Sunday, October 26, 2014

Has the Secret Service turned its back on President Obama?

They began under Director Mark Sullivan and continued when President Obama replaced him in March 2013 with Julia Pierson, who was grilled Tuesday by House lawmakers over the latest lapses.

Details of almost all the breaches and missteps were uncovered by The Washington Post.

Here are the highlights: 

November 2009:
A Washington couple, Tareq and Michaele Salahi, crash President Obama's first state dinner.

The Secret Service later acknowledges that officers never checked whether they were on the guest list.

Are they working as dog catchers today?

A photo emerges showing that they shook hands with the president.

The dog catchers or the intruders?

Sullivan, the director, says that he is “deeply concerned and embarrassed” by the breach.

Concerned? Embarrassed? Make him director of dog catchers!

The Salahis parlay their fame into an undistinguished career in reality TV.

November 2011:
A man with a semiautomatic rifle parks in front of the White House and fires at the building, with Sasha Obama inside and Malia Obama on her way home.

A Secret Service supervisor, mistaking the shots for car backfire, orders officers to stand down.

Good thinking.

The service does not figure out that shots hit the building for four days, and only then because a housekeeper noticed broken glass.

Make that woman a supervisor!

The president and first lady are infuriated, The Post reports years later.

April 2012:
Eight Secret Service agents doing advance work for a presidential trip to a summit in Colombia lose their jobs after allegations that some took prostitutes from a strip club back to their hotel rooms.

A Justice Department investigation finds that two Drug Enforcement Administration agents arranged one encounter between a prostitute and a Secret Service officer.

Finally! Cooperation between agencies!

President Obama later says: “When we travel, we have to observe the highest standards.”

On April 17, 2012 as many as 21 women were brought back to the hotel by U.S. Secret Service and military personnel in an incident involving alleged misconduct with prostitutes.

Alleged?

May 2013:
A Secret Service supervisor leaves a bullet in a woman's room at the Hay-Adams hotel, which overlooks the White House, and allegedly tries to force his way into the room to retrieve it.

Be grateful he didn't leave it in the woman.

An investigation finds that the supervisor and a colleague sent sexually suggestive emails to a woman subordinate.

The supervisor loses his job, and the colleague is reassigned.

A Secret Service spokesman says: “Periodically we have isolated incidents of misconduct, just like every organization does.”

WTF??

A Secret Service supervisor was suspended after an incident at the Hay-Adams Hotel, an upscale hotel steps away from the White House.

March 2014:
Three Secret Service agents responsible for protecting President Obama in Amsterdam are placed on leave after a night of drinking, in violation of Secret Service rules.

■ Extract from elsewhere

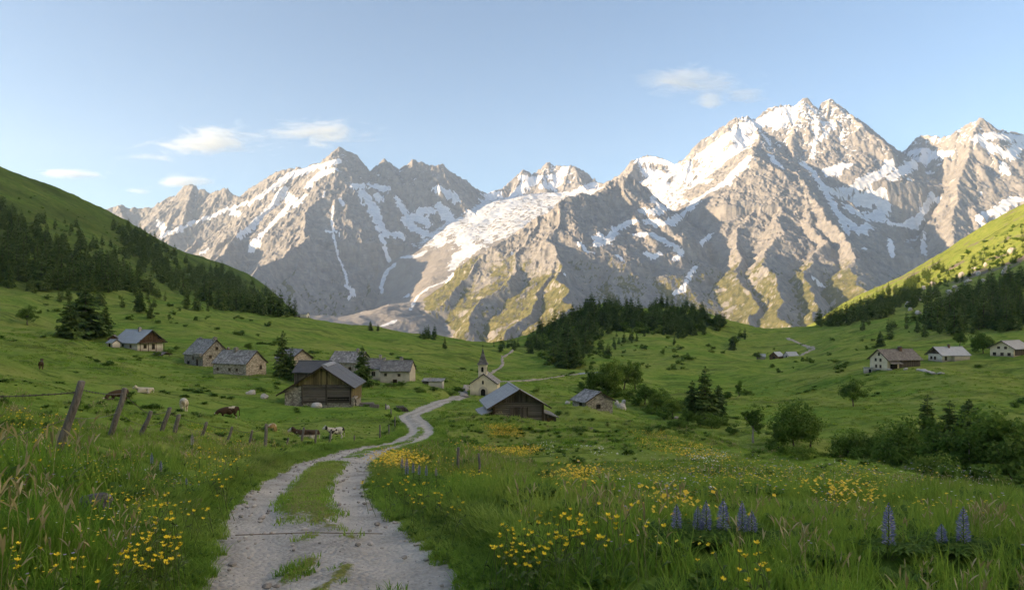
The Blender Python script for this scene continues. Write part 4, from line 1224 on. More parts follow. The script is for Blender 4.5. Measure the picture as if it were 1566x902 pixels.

One of the agents is passed out drunk in a hallway, The Post reports.

The newspaper reports that the three are part of what is known as the counter assault team, a last line of defense responsible for fighting off assailants if the president or his motorcade comes under attack.

Ruth Buzzi would be more effective whacking an assailant with her purse!

Sept. 16, 2014:
In perhaps the most chilling of the Secret Service lapses, a security contractor with a gun and an assault record gets on an elevator with the president during a trip to Atlanta.

The Post, citing people familiar with the incident, reports that the contractor used his cellphone to take video of President Obama and did not stop when Secret Service agents told him to.

You're joking, right?

The Secret Service only learns that the man has a gun when he is fired on the spot and turns it over. President Obama was not told, The Post reports.

Sept. 19, 2014:
An Iraq war veteran with a knife jumps the White House fence, dashes through the North Portico doors and makes it deep inside the building, into the East Room, before he is tackled, and only then by an off-duty Secret Service agent.

The Secret Service first says only that the man was apprehended after getting in the door.

A congressman tells The Post that a security alarm was disabled because staff nearby found it too noisy.